Aradan iki yıl geçiyor, ikinci bir toplantıya çağrılıyorlar. Bu sefer önlerinde parlak bir broşür var: Tarlabaşı yenileniyor! Broşürde sokaklarına hiç benzemeyen sokakların, modern binaların, alışveriş merkezlerinden paketleriyle çıkan kadınların resimleri var.
Belediye, yenileme projesinin ihalesini Çalık Holdinge vermiş, ufak parselli binalar yatırımcıları cezbetmediği için apartmanların bloklar halinde içten birleştirilmesine karar verilmiş. Mal sahipleri ya evlerini satacak ya da projeden başka bir daire alıp aradaki farkı ödeyecek, inşaatı beklerken de kiraya çıkacaklar.

Bir gün 4. kattaki dairenin sahibi Mehmet Beyin pazarda yürürken telefonu çalıyor. Arayan, belediye. Apartmanın yıkılacağını, dairelerini boşaltmaları gerektiğini söylüyorlar. Mehmet Beyin başından aşağı kaynar sular iniyor. Sonra, yavaş yavaş yüzü uyuşmaya başlıyor, kaskatı kesiliyor. Eşi Kadriye Hanım yetiştiğinde, Mehmet Beyin ağzı yamulmuş, konuşamıyor. Eşini kaptığı gibi Taksim İlkyardıma götürüyor.
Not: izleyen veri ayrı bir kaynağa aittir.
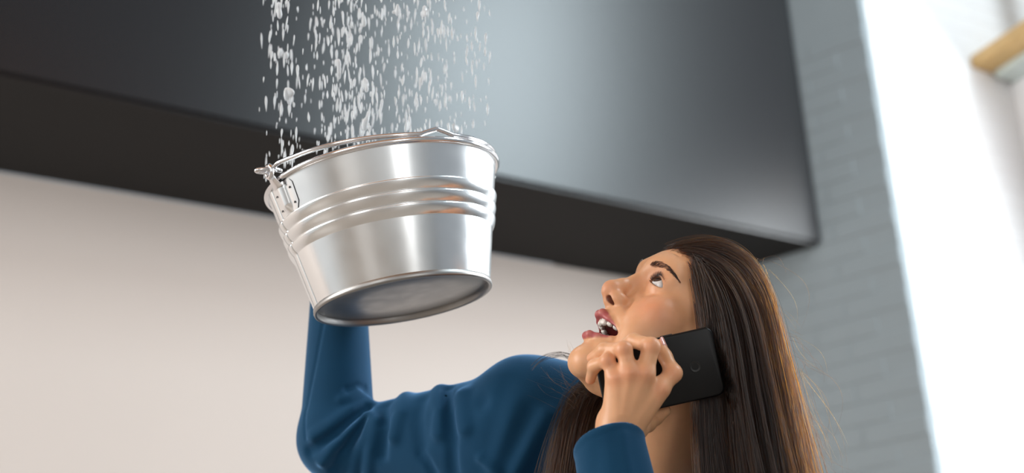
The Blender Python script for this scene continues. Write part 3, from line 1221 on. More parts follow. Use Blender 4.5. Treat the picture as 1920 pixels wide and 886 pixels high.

Bir ay sonra hastaneden çıktıklarında, Mehmet Bey yüzünün yarısını hala kıpırdatamıyor.

4. kat: Kadriye Hanım ve Mehmet Bey

62 yaşındaki Mehmet Bey, bomboş salondaki tek kanepenin üzerinde sırtüstü yatıyor, tavana bakıyor. Etrafta bantlanmış koliler yığılı, yerde bir şilte, duvara dayanmış bir çekyat. Yeni daireye sığdıramayacakları eşyalarını satmış, komşulara vermiş, atmışlar. Mehmet Bey, hâlâ taksitlerini ödediği pimapenleri bile bir sinirle sökmüş pencerelerden, komşulara vermiş.Tahliye için belediye kamyonlarını bekliyorlar. Kolilerde tabak çanak, bir de Kadriye Hanımın 38 senelik gelinliği.

20 yıllık evlerinden geriye kalanlar bu kadar. Gidecekleri kiralık daire ufacık, hiçbir eşyaları sığmıyor içine. Lüks bir yaşantımız yok, diyor Mehmet Bey. Parayı sağda solda yemedik. Varımız yoğumuzdu bu.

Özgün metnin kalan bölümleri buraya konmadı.